古代につくられた藤原京や平城京といった都はいずれも短命だった。なぜ平安京だけは長く続いたのか。工学博士で元国土交通省港湾技術研究所部長の長野正孝さんは「かつての都では糞尿処理に問題があり、衛生状態が悪くなりやすかった。一方、平安京は繰り返される洪水で浄化されたため、千年の都となれた」という――。
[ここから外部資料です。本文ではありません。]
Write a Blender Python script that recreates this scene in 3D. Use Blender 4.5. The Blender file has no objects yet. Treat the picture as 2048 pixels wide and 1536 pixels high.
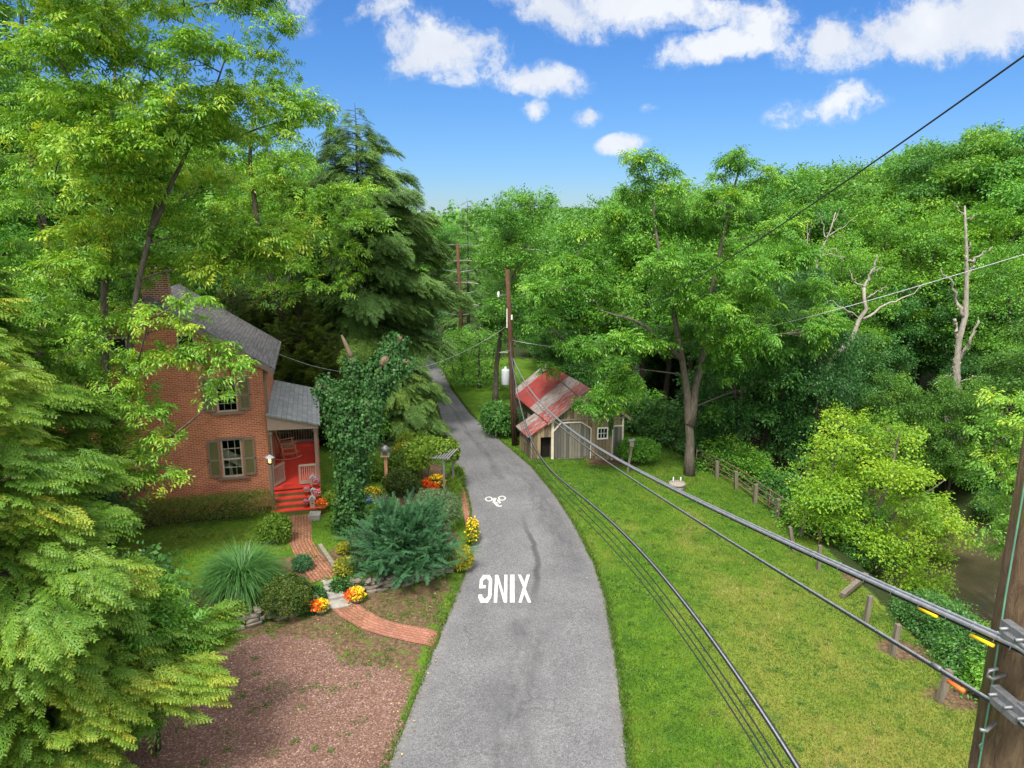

※本稿は、長野正孝『古代史のテクノロジー』(PHP新書)の一部を再編集したものです。

平安京の復元模型(平安京創成館の展示物)
平安京の復元模型(平安京創成館の展示物。画像=名古屋太郎/CC-BY-SA-4.0/Wikimedia Commons

「水」で失敗した藤原京と平城京

天武天皇によって、唐の長安に模した藤原京が676年につくられ、続いて元明天皇によって710年に平城京に遷都が始まった。中国の最新の土木建築技術が導入され、碁盤の目の道路がつくられたことが知られている。

さて、藤原京は、奈良県橿原市と明日香村にかかる都で、当時存在した奈良湖とは一番離れた地域である。それはなぜか。壬申の乱で天武天皇が勝利した直後であり、外患を防御できる盆地の一番奥に都をつくったと考えられる。その結果、舟運の便が悪くなった。結果、平城京に遷都されるまでの時間は短かった。さらに平城京に710年に遷都されてからも、恭仁京など幾つもの都を転々とし、平城京に落ち着いたのは745年のことであった。その後784年、長岡京に遷都されるまでの少なくとも39年間は、平城京が政治の中心地であった。

平城京は、物流面では北側に淀川から大阪湾に抜ける木津川と接し問題なかったが、飲み水の確保が難しかった。最盛期には10万人以上の人々が暮らしていたが、水源は佐保川一つであったため、生活排水による汚染が進み、疫病がはやりだした。井戸は枯渇し、汚染され、たちまち糞尿まみれの街になってしまった。碁盤の目の道路をほどよく洗い流すような水が必要であった。中国の外形上の模倣だけの都市計画では無理があった。水をコントロールできなかったと考える。